Teddy est en intérim dans un salon de massage et rêve de construire une maison où vivre avec Rebecca. Mordu par un canidé dans la forêt, il se met à expérimenter des symptômes lycanthropiques…
Acclamé à Deauville, le film des frères Boukherma était un des plus attendus du début 2021, d’autant plus qu’il est distribué par The Jokers, ce qui est très souvent gage de qualité. Grâce au festival de Gérardmer, on a pu le découvrir depuis chez nous, en l’absence des cinémas.
Le long-métrage met à l’honneur Anthony Bajon, qui après plusieurs rôles remarqués incarne ici le protagoniste éponyme.
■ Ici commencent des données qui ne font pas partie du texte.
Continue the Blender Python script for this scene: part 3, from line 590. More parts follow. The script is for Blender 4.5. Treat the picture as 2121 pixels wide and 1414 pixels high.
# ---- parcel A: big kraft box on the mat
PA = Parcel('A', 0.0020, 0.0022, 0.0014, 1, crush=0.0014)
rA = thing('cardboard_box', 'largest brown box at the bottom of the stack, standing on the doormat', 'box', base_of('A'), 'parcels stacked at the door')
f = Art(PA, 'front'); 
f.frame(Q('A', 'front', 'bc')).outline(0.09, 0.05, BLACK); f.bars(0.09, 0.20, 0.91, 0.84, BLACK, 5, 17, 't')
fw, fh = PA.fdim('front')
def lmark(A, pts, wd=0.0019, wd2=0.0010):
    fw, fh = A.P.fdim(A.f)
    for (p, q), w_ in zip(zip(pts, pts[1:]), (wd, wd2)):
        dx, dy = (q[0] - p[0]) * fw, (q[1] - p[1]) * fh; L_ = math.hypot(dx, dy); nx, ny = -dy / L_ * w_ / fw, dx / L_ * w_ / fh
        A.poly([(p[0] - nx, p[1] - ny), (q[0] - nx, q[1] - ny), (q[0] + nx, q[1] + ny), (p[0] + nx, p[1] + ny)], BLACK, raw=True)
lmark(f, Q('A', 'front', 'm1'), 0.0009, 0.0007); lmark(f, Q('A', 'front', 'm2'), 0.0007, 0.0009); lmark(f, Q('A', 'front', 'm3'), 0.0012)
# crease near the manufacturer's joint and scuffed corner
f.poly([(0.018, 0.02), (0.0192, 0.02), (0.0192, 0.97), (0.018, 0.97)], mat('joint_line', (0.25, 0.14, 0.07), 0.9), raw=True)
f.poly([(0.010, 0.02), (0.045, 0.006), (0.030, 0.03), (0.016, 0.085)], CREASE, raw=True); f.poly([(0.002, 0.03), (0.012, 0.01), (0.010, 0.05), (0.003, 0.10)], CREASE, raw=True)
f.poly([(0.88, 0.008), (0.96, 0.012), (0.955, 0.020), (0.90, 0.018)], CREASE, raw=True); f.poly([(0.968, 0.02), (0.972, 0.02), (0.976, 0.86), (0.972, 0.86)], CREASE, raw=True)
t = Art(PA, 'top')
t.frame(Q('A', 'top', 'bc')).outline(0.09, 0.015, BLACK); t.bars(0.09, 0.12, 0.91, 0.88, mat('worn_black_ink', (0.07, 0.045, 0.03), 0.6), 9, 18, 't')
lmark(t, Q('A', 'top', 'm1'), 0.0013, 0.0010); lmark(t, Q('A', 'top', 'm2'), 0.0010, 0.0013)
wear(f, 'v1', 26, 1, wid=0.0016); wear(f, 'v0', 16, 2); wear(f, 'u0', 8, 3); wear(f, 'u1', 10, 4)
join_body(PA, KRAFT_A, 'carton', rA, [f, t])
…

Marginal, Teddy est un personnage assez classique des laissés-pour-compte du cinéma français, autour duquel gravite une galerie de « gueules » pas lisses, comme on pourrait en croiser chez Jeunet ou Dumont, à commencer par l’oncle et la tante chez qui il habite.
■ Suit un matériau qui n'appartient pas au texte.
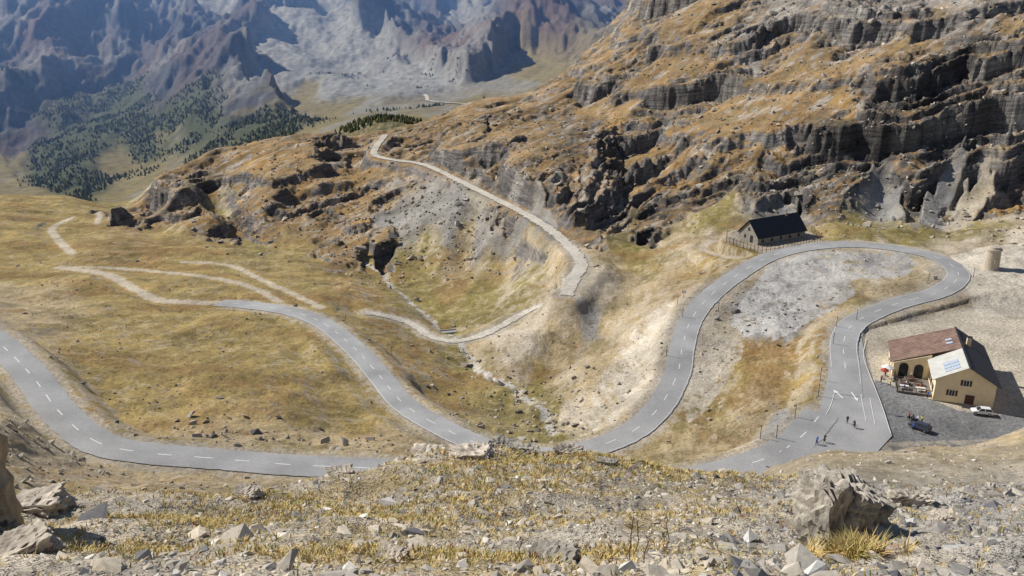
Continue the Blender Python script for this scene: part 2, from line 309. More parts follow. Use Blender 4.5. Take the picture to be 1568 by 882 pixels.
mt=bpy.data.materials.new('terrain_ground'); mt.use_nodes=True; nt=mt.node_tree; b=nt.nodes['Principled BSDF']
b.inputs['Roughness'].default_value=.95; b.inputs['Specular IOR Level'].default_value=.1
g=nt.nodes.new('ShaderNodeNewGeometry'); at=nt.nodes.new('ShaderNodeAttribute'); at.attribute_name='Col'
def nz(sc,det,ro,lo,hi,vec=None):
    t=nt.nodes.new('ShaderNodeTexNoise'); t.inputs['Scale'].default_value=sc;t.inputs['Detail'].default_value=det;t.inputs['Roughness'].default_value=ro
    nt.links.new(vec or g.outputs['Position'],t.inputs['Vector'])
    r=nt.nodes.new('ShaderNodeMapRange'); r.inputs[1].default_value=.3;r.inputs[2].default_value=.7;r.inputs[3].default_value=lo;r.inputs[4].default_value=hi
    nt.links.new(t.outputs['Fac'],r.inputs[0]); return t,r.outputs[0]
def mth(op,a,b_):
    m=nt.nodes.new('ShaderNodeMath'); m.operation=op
    for i,k in enumerate((a,b_)):
        if isinstance(k,(int,float)): m.inputs[i].default_value=k
        else: nt.links.new(k,m.inputs[i])
    return m.outputs[0]
ta,fa_=nz(.04,10,.75,.55,1.45); tb,fb_=nz(1.3,6,.75,.6,1.4); tc,fc_=nz(14,5,.7,.7,1.3)
dx=nt.nodes.new('ShaderNodeVectorMath'); dx.operation='DOT_PRODUCT'; nt.links.new(g.outputs['Position'],dx.inputs[0]); dx.inputs[1].default_value=(-.18,-.03,1)
sx=nt.nodes.new('ShaderNodeSeparateXYZ'); nt.links.new(g.outputs['Position'],sx.inputs[0])
cb=nt.nodes.new('ShaderNodeCombineXYZ'); nt.links.new(mth('MULTIPLY',sx.outputs[0],.07),cb.inputs[0]); nt.links.new(mth('MULTIPLY',sx.outputs[1],.07),cb.inputs[1]); nt.links.new(mth('MULTIPLY',dx.outputs['Value'],.75),cb.inputs[2])
te,fe_=nz(1.0,7,.68,.4,1.6,cb.outputs[0])
mx=nt.nodes.new('ShaderNodeMix'); mx.data_type='FLOAT'; nt.links.new(at.outputs['Alpha'],mx.inputs[0]); mx.inputs[2].default_value=1.0; nt.links.new(fe_,mx.inputs[3])
f1=mth('MULTIPLY',mth('MULTIPLY',mth('MULTIPLY',fa_,fb_),fc_),mx.outputs[0])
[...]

Teddy n’a pas de parents, ne fait pas d’études, n’a qu’un seul tee-shirt (en plusieurs exemplaires), mais il a une copine, Rebecca, qui révise son bac en lui lisant La Bête humaine. La référence est un des éléments de comédie malins qui font la force du film, plutôt bon dans sa tonalité comique. Les gesticulations de Teddy, qui agace les gendarmes, et de son oncle, donnent lieu à quelques moments drôles, de même que sa patronne (Noémie Lvovsky) grâce à des trouvailles de mise en scène (elle semble surgir d’un placard).
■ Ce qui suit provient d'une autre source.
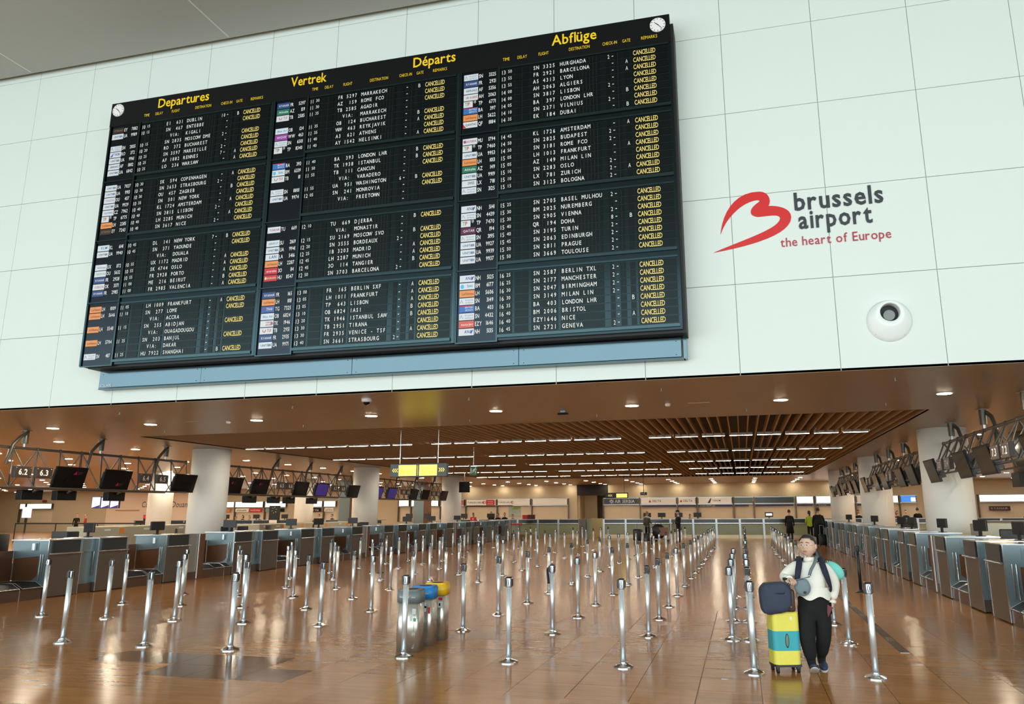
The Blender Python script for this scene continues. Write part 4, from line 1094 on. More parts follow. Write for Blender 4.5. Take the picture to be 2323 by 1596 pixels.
t, y = B(0, -23.25, -20.5, 'panel', 'TURKISH AIRLINES', INK, cap=.15, tx=.15, label='booth with pale airline header and red poster at its right end')
b = MB(); b.box(1.85, 2.62, y - .03, y - .01, 2.28, 2.72, RED); text(b, 'TURKISH', (1.95, y - .035, 2.52), UX, UZ, .09, WHITE, width=.55); text(b, 'AIRLINES', (1.95, y - .035, 2.36), UX, UZ, .08, WHITE, width=.55); b.build('red_poster', t)
b = MB(); b.ball((1.66, y - .02, 2.5), (.12, .006, .12), RED, 20, 10); b.ball((1.70, y - .028, 2.5), (.075, .004, .075), WHITE, 16, 8); b.build('round_emblem', t)
b = MB(); b.box(.05, 2.7, y - .02, y, 2.18, 2.25, BLACKG); b.build('dark_strip', t)
t, y = B(0, -20.4, -17.45, 'panel', 'TURKISH AIRLINES', INK, cap=.12, tx=.10, label='booth with pale airline header and a landscape poster below')
b = MB(); b.ball((1.35, y - .02, 2.5), (.10, .006, .12), RED, 20, 10); b.ball((1.38, y - .028, 2.5), (.06, .004, .07), WHITE, 16, 8); b.build('round_emblem', t)
pst = mat('map_poster', (.42, .52, .50), .5, noise=.25, nscale=2.5)
b = MB(); b.box(.95, 2.05, -.03, -.01, 1.25, 2.17, pst); b.add([(1.2, -.034, 1.95), (1.5, -.034, 2.14), (1.95, -.034, 2.14), (2.0, -.034, 2.0), (1.7, -.034, 1.88), (1.4, -.034, 1.92)], [(0, 1, 2, 3, 4, 5)], mat('map_green', (.30, .38, .08), .6)); b.build('map_poster', t)
b = MB(); b.box(.05, 1.4, y - .02, y, 2.20, 2.25, BLACKG); b.build('dark_strip', t)
t, y = B(0, -17.3, -14.2, 'panel', None, label='booth with blank reflecting header left of the passage')
b = MB(); b.box(3.1, 3.17, y, 0, 0.9, 2.79, STEELD); b.build('mullion', t)
t, y = B(0, -11.15, -8.2, 'navy', 'AIR SERBIA', WHITE, cap=.24, tx=.95, label='booth with dark navy airline header right of the passage')
b = MB()
for k in range(8):
    a = PI / 4 * k; b.tube([(.68 + math.cos(a) * .05, y - .02, 2.5 + math.sin(a) * .05), (.68 + math.cos(a) * .20, y - .02, 2.5 + math.sin(a) * .18)], .022, WHITE, 5)
b.build('flower_emblem', t)
def tri(t, y, x):
    b = MB(); b.prism([(x, y - .02, 2.40), (x + .22, y - .02, 2.40), (x + .11, y - .02, 2.62)], (0, .008, 0), RED); b.build('red_triangle_emblem', t)
t, y = B(0, -8.1, -5.15, 'panel', 'DELTA', INK, cap=.17, tx=1.0, band=(.1, 2.9), label='booth with pale header and red triangle, first of two alike'); tri(t, y, .68)
t, y = B(0, -5.05, -3.6, 'panel', 'DELTA', INK, cap=.17, tx=.45, band=(.0, 1.45), label='narrower booth with pale header and red triangle, second of two alike'); tri(t, y, .15)
t, y = B(0, -3.45, -.75, 'panel', 'TAROM', INK, cap=.13, tx=1.15, band=(.0, 1.1), btxt='BRUSSELS AIRPORT', label='booth with pale header and dark tail fin emblem')
b = MB(); b.prism([(.75, y - .02, 2.32), (.95, y - .02, 2.32), (1.08, y - .02, 2.68), (1.0, y - .02, 2.68)], (0, .008, 0), INK); b.build('tail_fin_emblem', t)
b = MB(); b.box(1.35, 2.68, y - .02, y, 2.04, 2.19, BLUEN); b.build('sign_band', t)
B(0, -.6, .8, 'green', None, band=(.0, 1.1), label='booth with greenish reflecting header in the middle right')
t, y = B(0, .95, 3.95, 'dark', None, band=(.05, 2.9), label='booth with dark reflecting header and blue band')
t, y = B(0, 4.1, 5.4, 'white', None, band=(.03, 1.2), label='booth with glowing white header and blue band behind the standing people')
t, y = B(0, 5.55, 8.4, 'white', None, band=(.03, 1.6), btxt='Service Desk', label='booth with glowing white header reading service on its band')
B(0, 8.5, 10.2, 'panel', None, band=(.05, .9), label='booth seen between the two far right columns')
t, y = B(0, 10.35, 11.5, 'white', None, label='short glowing booth header between the right-hand columns')
t, y = B(0, 11.62, 12.75, 'blue', None, label='booth with bright blue lit header behind the right-hand counters')
b = MB(); b.box(.75, 1.05, y - .03, y - .01, 2.33, 2.6, SIGNL); text(b, 'SN', (.3, y - .03, 2.45), UX, UZ, .08, WHITE); b.build('header_mark', t)
t, y = B(0, 17.0, 21.5, 'white', None, label='long glowing white header at the right picture edge')
b = MB(); b.box(.6, 2.0, y - .02, y, 1.62, 1.93, mat('brown_sign', (.05, .02, .02), .4)); text(b, 'RYANAIR', (.72, y - .024, 1.70), UX, UZ, .14, mat('dull_print', (.45, .38, .38), .5), width=1.15, bold=.02); b.build('airline_sign', t)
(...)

Pourtant, le film pèche par plusieurs points. D’emblée, les personnages tous benêts ou désagréables n’attirent aucunement l’empathie, qu’il s’agisse de Teddy ou des quidams qu’il croise. À la limite son oncle et sa tante peuvent sembler moins méchants, mais pas plus futés. Par ailleurs, l’écriture est parfois fine dans les détails, mais sur le fond, l’intrigue est malheureusement très classique. La transformation de Teddy suit les étapes habituelles des lycanthropes, avec apparition de poils (si possible associés aux parties du corps qui vont le plus susciter le choc chez les spectateurs, ce qui fonctionne bien certes mais à peu de frais) et pulsions incontrôlables qui le laissent amnésique. Et bien sûr, le loup-garou va employer ses facultés pour se venger des personnes qui lui font du mal, et épargner celles auxquelles il tient. Rien de surprenant dans tout ça.
Surtout, le manque de moyens est criant dès qu’il s’agit de présenter des scènes un peu graphiques. On attend de pied ferme de voir la créature, dont la patte était déjà dévoilée sur l’affiche, mais c’est une grande déception de ce point de vue. Tout ce qu’on attendait se passe hors champ, et même si les plans avant et après sont sympathiques, cela ne compense pas ce qui manque. Quant à la fin, qui tire au mélo avec la musique de Fishbach, elle semble nous parler d’un drame social, où un individu a été privé de sa liberté, et le générique réinvente en romance contrariée ce qui n’était qu’une amourette adolescente destinée à finir avec le début des études. Le mélange des tons ne prend pas, le comique n’est pas assez poussé, le drame non plus, ni l’horreur, et l’on reste sur sa faim face à cet hybride qui partait pourtant avec des intentions louables et quelques belles qualités. On espère que les réalisateurs bénéficieront du succès critique de ce film pour pouvoir financer un projet plus abouti qui ne nous fera pas dire « c’est pas mal… pour un film de genre français », phrase qu’on aimerait bannir, mais plutôt « ça a vraiment du chien ! ».